When morning came on May 4, it was like April 19 all over again. People were shell shocked and at their limits emotionally. I couldn't do anything. No sleep for days. At that point I didn't want to leave my house. I went from not wanting to be there to not wanting to leave. I cried. I paced. I tried to sleep, but couldn't. Tried to eat, but couldn't. I was numb.
Had I not already been through the bombing, I have no doubt that I would have just picked right back up and kept going. But it took me days, weeks, to wrap my mind around what had just happened to our community, 6 years after such a horrible tragic event had already wracked it.
When I heard the stories of the people that perished, it was like reliving the deaths of co-workers all over again.

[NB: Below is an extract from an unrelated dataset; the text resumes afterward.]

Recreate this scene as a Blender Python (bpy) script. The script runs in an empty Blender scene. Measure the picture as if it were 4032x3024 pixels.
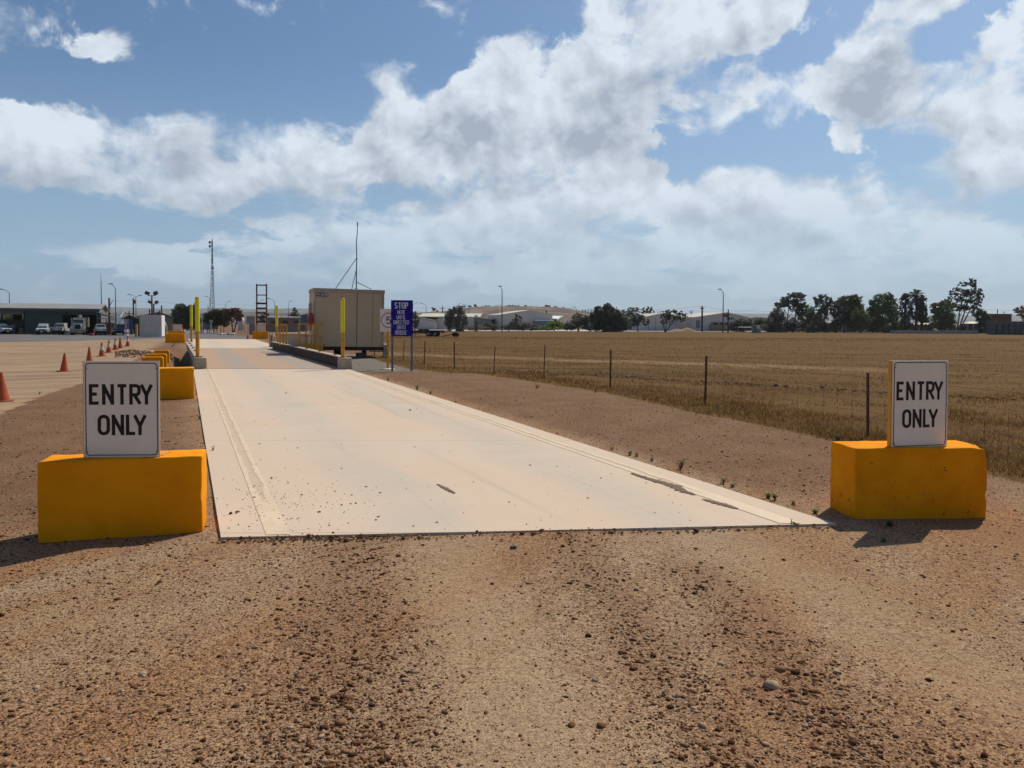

I guess much of the reason I write this today is to give pause and reflect, and also to praise the meteorologist teams in Oklahoma. Oklahoma catches a lot of crap in the media and allover as "redneck country" and "what do they know, they're just dumb Okies." Well, I can assure you, jokes aside and stereotypes forgotten, Oklahoma is a great state, and her citizens are nothing short of heroes. Many more lives would have been lost on May 3 had it not been for the tireless efforts of these scientists who make it their passion and life's work to understand these storms and to make sure people stay safe.